10 Fun Facts About Pinocchio

The Walt Disney film Pinocchio was released in February 1940, making this month the film’s 76th anniversary! In honor of the occasion, here are some fun facts about Pinocchio.



1. Pinochio was the first animated film to win an Academy Award in a competitive category. Snow White and the Seven Dwarfs (1937) won an honorary Oscar two years earlier. The song “When You Wish Upon a Star” won the Academy Award for best original song and went on to become an iconic tune for Disney. The The American Film Institute ranked “When You Wish Upon a Star” seventh in their 100 Greatest Songs in Film History. The movie won the Oscar for best original score.

2. Pinocchio cost $2.8 million to make, and was one of the most expensive films produced at the time. The movie went way over budget, as it was initially expected to cost $500,000. The film did not make much money outside the U.S. with the outbreak of war in Europe and Asia. It took years for the movie to turn a profit.

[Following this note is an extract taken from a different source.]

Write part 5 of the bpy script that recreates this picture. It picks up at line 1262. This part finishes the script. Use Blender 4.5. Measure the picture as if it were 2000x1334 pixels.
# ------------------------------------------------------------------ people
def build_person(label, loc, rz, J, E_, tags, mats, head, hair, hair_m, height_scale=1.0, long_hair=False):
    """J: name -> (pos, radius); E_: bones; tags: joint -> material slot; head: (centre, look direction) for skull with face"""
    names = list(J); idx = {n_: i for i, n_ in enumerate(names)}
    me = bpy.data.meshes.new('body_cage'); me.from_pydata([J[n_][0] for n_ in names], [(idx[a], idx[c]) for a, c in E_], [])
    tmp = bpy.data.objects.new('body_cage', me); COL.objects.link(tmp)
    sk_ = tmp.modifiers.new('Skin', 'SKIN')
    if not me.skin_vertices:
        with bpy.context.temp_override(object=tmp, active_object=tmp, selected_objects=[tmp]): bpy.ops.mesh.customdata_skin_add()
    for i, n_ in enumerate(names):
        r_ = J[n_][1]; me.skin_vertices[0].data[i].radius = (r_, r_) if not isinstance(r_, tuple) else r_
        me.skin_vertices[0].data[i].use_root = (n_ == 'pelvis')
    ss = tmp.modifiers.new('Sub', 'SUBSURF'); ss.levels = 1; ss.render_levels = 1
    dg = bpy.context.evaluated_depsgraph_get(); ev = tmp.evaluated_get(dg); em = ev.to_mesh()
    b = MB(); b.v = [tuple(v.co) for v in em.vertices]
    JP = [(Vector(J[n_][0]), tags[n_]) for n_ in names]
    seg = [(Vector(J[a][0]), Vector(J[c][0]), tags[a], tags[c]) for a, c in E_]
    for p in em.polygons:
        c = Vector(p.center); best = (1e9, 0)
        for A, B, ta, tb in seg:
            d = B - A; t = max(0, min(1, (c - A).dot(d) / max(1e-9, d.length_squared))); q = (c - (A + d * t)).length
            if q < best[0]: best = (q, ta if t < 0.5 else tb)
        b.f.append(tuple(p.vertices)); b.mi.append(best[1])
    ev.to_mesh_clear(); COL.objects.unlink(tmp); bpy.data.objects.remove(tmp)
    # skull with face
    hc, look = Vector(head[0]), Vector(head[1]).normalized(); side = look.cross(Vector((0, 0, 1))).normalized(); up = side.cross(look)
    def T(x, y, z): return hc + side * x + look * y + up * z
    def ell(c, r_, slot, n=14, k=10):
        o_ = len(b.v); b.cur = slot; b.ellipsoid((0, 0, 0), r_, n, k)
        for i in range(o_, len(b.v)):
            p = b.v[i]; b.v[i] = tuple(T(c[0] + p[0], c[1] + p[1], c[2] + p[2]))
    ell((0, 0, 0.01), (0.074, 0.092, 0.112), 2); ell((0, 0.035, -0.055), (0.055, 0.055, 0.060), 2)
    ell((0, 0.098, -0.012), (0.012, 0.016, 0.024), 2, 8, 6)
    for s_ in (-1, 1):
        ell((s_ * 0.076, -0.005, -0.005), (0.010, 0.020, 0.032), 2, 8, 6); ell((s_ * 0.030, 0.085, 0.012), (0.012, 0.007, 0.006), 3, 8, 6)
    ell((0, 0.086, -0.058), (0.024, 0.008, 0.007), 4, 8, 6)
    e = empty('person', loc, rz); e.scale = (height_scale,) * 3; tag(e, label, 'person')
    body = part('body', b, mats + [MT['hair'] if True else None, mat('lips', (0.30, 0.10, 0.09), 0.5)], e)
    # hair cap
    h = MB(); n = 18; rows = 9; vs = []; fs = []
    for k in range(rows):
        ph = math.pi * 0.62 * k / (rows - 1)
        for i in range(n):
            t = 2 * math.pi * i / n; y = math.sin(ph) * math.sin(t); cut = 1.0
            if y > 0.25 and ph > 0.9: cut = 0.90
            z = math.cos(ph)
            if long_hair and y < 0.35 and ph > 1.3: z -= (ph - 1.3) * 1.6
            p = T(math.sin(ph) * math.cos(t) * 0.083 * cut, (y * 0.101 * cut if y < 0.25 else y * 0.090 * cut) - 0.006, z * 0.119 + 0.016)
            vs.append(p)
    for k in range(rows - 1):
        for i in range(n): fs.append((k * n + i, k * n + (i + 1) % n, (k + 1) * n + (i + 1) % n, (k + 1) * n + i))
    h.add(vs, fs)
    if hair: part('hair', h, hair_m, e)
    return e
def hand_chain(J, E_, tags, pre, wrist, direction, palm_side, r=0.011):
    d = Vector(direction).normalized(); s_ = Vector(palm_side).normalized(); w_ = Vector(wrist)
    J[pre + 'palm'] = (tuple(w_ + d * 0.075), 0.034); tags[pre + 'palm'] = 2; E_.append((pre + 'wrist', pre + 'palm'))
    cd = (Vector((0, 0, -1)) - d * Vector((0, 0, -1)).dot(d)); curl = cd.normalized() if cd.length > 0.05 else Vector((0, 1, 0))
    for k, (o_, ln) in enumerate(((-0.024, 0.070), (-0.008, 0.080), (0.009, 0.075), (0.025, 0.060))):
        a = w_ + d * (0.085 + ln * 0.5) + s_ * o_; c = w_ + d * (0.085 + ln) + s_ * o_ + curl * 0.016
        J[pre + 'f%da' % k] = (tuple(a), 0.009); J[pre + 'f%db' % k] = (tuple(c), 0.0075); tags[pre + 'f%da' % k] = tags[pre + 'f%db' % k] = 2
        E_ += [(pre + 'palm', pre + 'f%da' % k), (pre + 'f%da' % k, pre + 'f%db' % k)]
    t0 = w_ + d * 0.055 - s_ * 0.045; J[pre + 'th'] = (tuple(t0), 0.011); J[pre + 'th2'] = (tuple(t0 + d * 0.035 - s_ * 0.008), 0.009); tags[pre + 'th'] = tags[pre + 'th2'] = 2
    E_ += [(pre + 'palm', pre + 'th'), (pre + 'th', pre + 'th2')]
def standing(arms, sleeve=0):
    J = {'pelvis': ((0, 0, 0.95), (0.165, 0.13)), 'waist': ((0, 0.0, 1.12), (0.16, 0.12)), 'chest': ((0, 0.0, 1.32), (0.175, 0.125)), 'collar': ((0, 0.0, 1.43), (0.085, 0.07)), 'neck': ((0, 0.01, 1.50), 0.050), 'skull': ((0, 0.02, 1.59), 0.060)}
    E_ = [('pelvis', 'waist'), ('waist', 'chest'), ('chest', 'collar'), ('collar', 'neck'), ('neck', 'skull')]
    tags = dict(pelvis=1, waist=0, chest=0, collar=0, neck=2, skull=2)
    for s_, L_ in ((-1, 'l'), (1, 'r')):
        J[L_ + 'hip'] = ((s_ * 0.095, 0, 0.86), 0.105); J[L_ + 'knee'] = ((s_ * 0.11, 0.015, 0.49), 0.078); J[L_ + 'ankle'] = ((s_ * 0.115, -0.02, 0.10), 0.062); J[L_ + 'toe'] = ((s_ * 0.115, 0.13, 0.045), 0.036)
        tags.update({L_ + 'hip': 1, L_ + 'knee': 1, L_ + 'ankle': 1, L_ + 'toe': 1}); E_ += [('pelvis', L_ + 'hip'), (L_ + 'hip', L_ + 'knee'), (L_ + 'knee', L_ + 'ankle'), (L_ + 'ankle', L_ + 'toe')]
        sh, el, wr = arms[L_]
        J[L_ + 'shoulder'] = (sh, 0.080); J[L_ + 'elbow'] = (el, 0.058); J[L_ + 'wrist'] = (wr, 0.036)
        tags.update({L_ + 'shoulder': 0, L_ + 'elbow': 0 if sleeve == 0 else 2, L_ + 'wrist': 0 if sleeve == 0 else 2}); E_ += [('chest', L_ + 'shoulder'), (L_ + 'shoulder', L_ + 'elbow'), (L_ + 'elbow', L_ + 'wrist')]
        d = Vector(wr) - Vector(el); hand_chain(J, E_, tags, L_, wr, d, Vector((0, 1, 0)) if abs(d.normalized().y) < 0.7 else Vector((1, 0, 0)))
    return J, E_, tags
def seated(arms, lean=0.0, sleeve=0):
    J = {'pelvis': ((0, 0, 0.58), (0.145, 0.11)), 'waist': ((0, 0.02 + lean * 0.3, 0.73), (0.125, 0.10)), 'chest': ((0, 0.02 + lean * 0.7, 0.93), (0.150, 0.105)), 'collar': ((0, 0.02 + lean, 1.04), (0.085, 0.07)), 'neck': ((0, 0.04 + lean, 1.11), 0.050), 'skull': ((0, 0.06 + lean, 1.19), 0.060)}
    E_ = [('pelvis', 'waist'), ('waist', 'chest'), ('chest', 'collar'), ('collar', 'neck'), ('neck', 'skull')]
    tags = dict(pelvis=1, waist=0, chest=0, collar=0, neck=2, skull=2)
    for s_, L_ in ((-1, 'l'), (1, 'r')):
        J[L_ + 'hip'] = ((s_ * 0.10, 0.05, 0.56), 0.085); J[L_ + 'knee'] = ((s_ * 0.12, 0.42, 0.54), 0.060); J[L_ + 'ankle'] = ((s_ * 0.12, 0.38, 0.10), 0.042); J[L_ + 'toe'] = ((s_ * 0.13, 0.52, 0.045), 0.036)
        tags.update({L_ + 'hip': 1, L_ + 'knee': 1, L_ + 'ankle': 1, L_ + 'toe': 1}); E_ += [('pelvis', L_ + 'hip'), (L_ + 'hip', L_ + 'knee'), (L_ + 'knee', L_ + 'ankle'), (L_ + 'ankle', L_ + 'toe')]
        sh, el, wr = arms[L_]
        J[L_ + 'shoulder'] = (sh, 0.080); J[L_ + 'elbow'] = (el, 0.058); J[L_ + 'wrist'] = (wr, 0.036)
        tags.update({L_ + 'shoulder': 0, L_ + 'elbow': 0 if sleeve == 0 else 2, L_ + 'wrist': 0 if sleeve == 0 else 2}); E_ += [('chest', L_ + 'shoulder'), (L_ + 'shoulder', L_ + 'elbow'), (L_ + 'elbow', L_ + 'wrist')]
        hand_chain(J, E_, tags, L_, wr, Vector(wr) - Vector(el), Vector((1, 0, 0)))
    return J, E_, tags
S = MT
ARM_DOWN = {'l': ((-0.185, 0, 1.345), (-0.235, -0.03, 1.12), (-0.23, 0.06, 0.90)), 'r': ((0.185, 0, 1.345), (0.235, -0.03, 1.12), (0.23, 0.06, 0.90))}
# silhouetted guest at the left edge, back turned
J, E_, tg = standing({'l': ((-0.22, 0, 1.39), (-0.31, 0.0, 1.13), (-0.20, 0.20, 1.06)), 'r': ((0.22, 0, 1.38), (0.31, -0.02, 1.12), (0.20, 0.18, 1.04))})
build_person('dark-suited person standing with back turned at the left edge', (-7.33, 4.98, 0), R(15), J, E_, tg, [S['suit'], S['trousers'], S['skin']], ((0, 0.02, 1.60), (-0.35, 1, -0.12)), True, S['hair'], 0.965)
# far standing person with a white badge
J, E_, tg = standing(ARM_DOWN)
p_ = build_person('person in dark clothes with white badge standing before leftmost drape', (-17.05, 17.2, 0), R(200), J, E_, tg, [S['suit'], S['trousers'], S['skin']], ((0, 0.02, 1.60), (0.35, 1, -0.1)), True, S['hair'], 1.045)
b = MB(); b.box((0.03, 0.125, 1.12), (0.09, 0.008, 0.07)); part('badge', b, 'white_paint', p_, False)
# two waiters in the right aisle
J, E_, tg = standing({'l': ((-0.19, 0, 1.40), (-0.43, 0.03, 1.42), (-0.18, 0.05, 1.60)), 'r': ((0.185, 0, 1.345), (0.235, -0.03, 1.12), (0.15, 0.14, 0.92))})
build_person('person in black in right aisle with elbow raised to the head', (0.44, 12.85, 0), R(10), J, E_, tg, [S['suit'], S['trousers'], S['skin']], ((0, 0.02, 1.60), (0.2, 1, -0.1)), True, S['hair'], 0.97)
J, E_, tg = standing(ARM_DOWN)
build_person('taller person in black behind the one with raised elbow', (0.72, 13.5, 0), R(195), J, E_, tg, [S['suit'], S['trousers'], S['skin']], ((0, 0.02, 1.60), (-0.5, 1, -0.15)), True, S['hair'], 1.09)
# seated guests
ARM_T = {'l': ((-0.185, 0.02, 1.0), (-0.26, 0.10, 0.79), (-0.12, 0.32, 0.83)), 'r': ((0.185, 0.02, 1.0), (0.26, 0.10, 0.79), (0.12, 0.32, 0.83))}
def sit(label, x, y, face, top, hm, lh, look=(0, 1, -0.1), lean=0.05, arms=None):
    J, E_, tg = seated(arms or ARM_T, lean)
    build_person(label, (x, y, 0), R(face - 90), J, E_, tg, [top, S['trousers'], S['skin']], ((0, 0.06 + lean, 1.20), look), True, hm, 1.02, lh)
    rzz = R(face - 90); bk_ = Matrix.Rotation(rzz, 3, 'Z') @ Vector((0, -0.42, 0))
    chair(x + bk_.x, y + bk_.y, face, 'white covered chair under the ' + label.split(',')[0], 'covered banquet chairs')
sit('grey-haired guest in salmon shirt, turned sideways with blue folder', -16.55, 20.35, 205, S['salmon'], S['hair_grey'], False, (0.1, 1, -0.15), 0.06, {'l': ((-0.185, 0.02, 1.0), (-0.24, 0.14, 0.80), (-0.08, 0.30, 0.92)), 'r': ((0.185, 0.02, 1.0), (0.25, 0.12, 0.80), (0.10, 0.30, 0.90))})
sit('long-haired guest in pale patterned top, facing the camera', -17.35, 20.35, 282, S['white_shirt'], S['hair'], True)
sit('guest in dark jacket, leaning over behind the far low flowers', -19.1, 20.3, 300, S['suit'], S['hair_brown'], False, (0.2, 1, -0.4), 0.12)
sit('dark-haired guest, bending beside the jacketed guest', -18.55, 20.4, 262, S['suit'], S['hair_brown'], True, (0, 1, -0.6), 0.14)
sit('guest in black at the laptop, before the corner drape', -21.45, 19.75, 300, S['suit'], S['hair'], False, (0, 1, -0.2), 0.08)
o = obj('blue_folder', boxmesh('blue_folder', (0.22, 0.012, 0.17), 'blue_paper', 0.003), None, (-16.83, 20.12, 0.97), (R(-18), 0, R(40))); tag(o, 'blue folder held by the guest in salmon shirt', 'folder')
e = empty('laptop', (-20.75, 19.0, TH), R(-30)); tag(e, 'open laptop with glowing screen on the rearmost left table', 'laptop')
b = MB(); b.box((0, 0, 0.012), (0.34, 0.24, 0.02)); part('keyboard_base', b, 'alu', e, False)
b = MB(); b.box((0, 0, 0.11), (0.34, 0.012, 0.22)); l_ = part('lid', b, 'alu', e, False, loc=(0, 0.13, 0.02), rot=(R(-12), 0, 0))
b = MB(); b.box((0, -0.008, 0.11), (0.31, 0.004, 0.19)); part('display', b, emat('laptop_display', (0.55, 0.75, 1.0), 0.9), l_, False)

3. Pinocchio’s nose growing as he tells a lie is one of the things people first think of when they think about Pinnochio. But did you know that it happens only once in the movie?

4. Pinocchio was the first animated film to win an Academy Award in a competitive category. Snow White and the Seven Dwarfs (1937) won an honorary Oscar two years earlier.

5. The story is based on the Italian children’s novel The Adventures of Pinocchio by Carlo Collodi, published in 1883.

6. Like a lot of fairy tales, Disney softened them a bit and took out some of the more harsh plot twists. In the original novel, Pinocchio threw a mallet at Jiminy Cricket, who was known only as Talking Cricket, and killed him.

Also, in the book it is a giant shark and not a whale that swallows first Geppetto, then Pinocchio. Anyone else get freaked out by the whale as a kid?

7. Pinocchio has been rereleased seven times in theaters since it was produced: 1945, 1954, 1962, 1971, 1978, 1984, and 1992.

8. The movie was originally going to take place around Christmas time, which meant that it would also be snowing. Walt Disney decided against that setting, though, because he did not want a holiday film and preferred that the movie be enjoyed year-round.

9. The whereabouts of the Pinocchio puppet made for the film were unknown for more than 50 years. When the phone company removed a bunch of wires, workers discovered the Pinocchio puppet in a Disney basement, stuffed in a cabinet.

10. We know that Disney has always included nods to other films and Pinocchio is no exception to that practice, even though it was only the second animated film released by Disney Animation Studios. When Jiminy Cricket opens a book to tell the story of Pinocchio at the beginning of the film, two other books on the shelf. Those books are titled Alice in Wonderland and Peter Pan, signaling the discussions about adapting them that were already under way.